Music Department Colloquium: David Fossum—“What’s an Arrangement Worth?: Copyright, Folk Music, and the Value of Creativity in Turkey”

Thursday, November 9, 2023 at 4:30pm
Boger Hall, Room 112, 41 Wyllys Avenue, Middletown

FREE!

Copyright is supposed to reward creators for their creativity. Yet there are no clear criteria for measuring the value of this creativity or how creative a work is. Drawing on a case study from his book manuscript in progress, Copyright Consciousness: Musical Creativity and Intellectual Property in TurkeyDave Fossum's talk links implicit criteria of creative value to a larger history of nation-building. 

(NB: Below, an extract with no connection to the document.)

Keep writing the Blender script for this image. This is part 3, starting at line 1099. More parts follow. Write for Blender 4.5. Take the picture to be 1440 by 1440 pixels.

The launching point for Fossum's inquiry is a policy, idiosyncratic to Turkey’s two copyright collecting societies for musical authors, according to which arrangers of anonymous folk music were long offered only a limited (10%) royalty on sales and performances of their arrangements (whereas a 100% royalty is common in most jurisdictions). While some arrangers complained about this policy, his ethnographic data reveal that many musicians found it natural. Through analyses of a range of arrangements of folk tunes and songs, he highlights the forms of creative agency often erased by this widespread tendency to minimize their originality. He identifies several factors that might account for this tendency, including the conflicting interests of actors in the industry, legal doctrine specific to Turkey, and bureaucratic convenience, but none of these explain the policy as well as a fourth factor: widely internalized folkloristic ideologies that locate creative agency primarily in a romanticized vision of the nation’s past. The stakes of this finding transcend a normative critique of the policy itself. Rather, his analysis highlights how Turkey’s history of nationalist cultural reformism gets reinscribed into copyright, an ostensibly identity-blind cultural policy regime whose arbiters constantly strive to harmonize it with international practice.

Dave Fossum is an Assistant Professor in the School of Music, Dance and Theatre at Arizona State University. Combining extensive ethnographic fieldwork and archival research, he studies ideas about creativity and intellectual property, focusing particularly on music in Turkey and Central Asia. He has received fellowships and grants from Brown University, the University of Pittsburgh, the American Research Institute in Turkey, and the Reed Foundation. He has published articles in Ethnomusicology, Ethnomusicology Forum, Asian Music, and Analytical Approaches to World Music. His book manuscript-in-progress, Copyright Consciousness: Musical Creativity and Intellectual Property in Turkey, ethnographically documents how stakeholders make sense of and respond to the music copyright system’s purported failures and perceived injustices, often by integrating their experiences into larger narratives about Turkish society, the nature and value of musical creativity, or the histories of national genres.